" Madame Saint-Clair, Reine de Harlem "
Mercure de France, Paris, 2015, 327p.
Lectrices Hot, lecteurs Swing, la rentrée littéraire vous ennuie? Faites confiance à Raphaël Confiant pour vous réveiller. Avec " Madame Saint Clair, Reine de Harlem " il ressuscite le personnage de Stéphanie Saint Clair, née en Martinique en 1886, morte à New York en 1969, qui régna sur les loteries clandestines de Harlem des années 1920 aux années 1940, gagnant assez d'argent pour vivre en paix jusqu'à la fin de ses vieux jours.
Née Noire en Martinique d'une fille mère, elle était vouée à devenir servante ou prostituée, ce qui revenait à peu près au même dans son île natale à cette époque. Sa mère morte, elle partit d'abord en France puis, de Marseille, en 1912, elle prit le bateau pour New York.
Là, elle fit son chemin. Elle ne parlait pas anglais (elle ne sut jamais prononcer le " th " à l'anglaise) et, au lieu de vendre son corps, elle vendit son cerveau, sa ruse, sa détermination, son intelligence. Question de survie.

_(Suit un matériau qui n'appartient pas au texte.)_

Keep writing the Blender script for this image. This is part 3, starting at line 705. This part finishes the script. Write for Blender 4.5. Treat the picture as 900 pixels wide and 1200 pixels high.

Ceux qui se mettaient en travers de son chemin furent éliminés de diverses manières: en les tuant soit elle-même soit par ses hommes de main, en les détruisant socialement (elle dénonça à la Justice une dizaine de policiers corrompus du New York Police Department ce qui freina fortement les enquêtes sur elle) ou en négociant lorsqu'elle n'avait pas le choix comme avec Lucky Luciano lorsque Cosa Nostra s'intéressa aux affaires des Noirs après la Prohibition.
Implacable en affaires, c'était aussi une femme généreuse et impliquée socialement qui finança de nombreuses entreprises et causes noires, du restaurant de quartier à Marcus Garvey (1887-1940) et son projet fou de compagnie de navigation transatlantique pour ramener les Noirs d'Amérique en Afrique, la Black Star Line. Elle n'eut pas d'enfant et ses amants ou son mari payèrent très cher leurs trahisons à son égard.
Raphaël Confiant se met dans la peau de cette femme, parlant à la première personne, racontant sa vie sous forme autobiographique à un neveu de Martinique. Je ne suis qu'un homme, blanc de peau de surcroît et je ne peux qu'admirer la crédibilité de l'auteur, certes Martiniquais et noir de peau, mais qui est un homme en somme. Qu'il parle de sexe, de lutte pour la vie, de pouvoir ou d'argent, il est cette femme. L'auteur utilise un français créolisé qui se comprend très bien et, lorsqu'il écrit en créole, prend le soin de traduire pour les non créolophones comme votre serviteur, lectrices Hot, lecteurs Swing.
Son ascension sociale la mena dans le beau quartier de Harlem (Sugar Hill bien connu pour avoir donné Sugar Hill Gang le premier groupe à classer un morceau de rap dans le Top 40 aux USA: " Rapper's delight " en 1979). Ses voisins d'immeuble s'appelaient Wiliam Edward Burghardt Dubois (1868-1963), le premier Noir docteur de Harvard et cofondateur de la National Association for the Advancement of Colored People et Duke Ellington (1899-1974). Tous respectaient Madame Sinclair ou Queenie (rien à voir avec la " Little Queenie " de Chuck Berry).
" Madame Saint Clair, Reine de Harlem " est à lire avec, en fond sonore, " Creole Love Call " de Duke Ellington , son sublime solo de trompette par Bubber Miley et la voix d'Adelaide Hall, pionnière du scat au féminin. Rien à ajouter.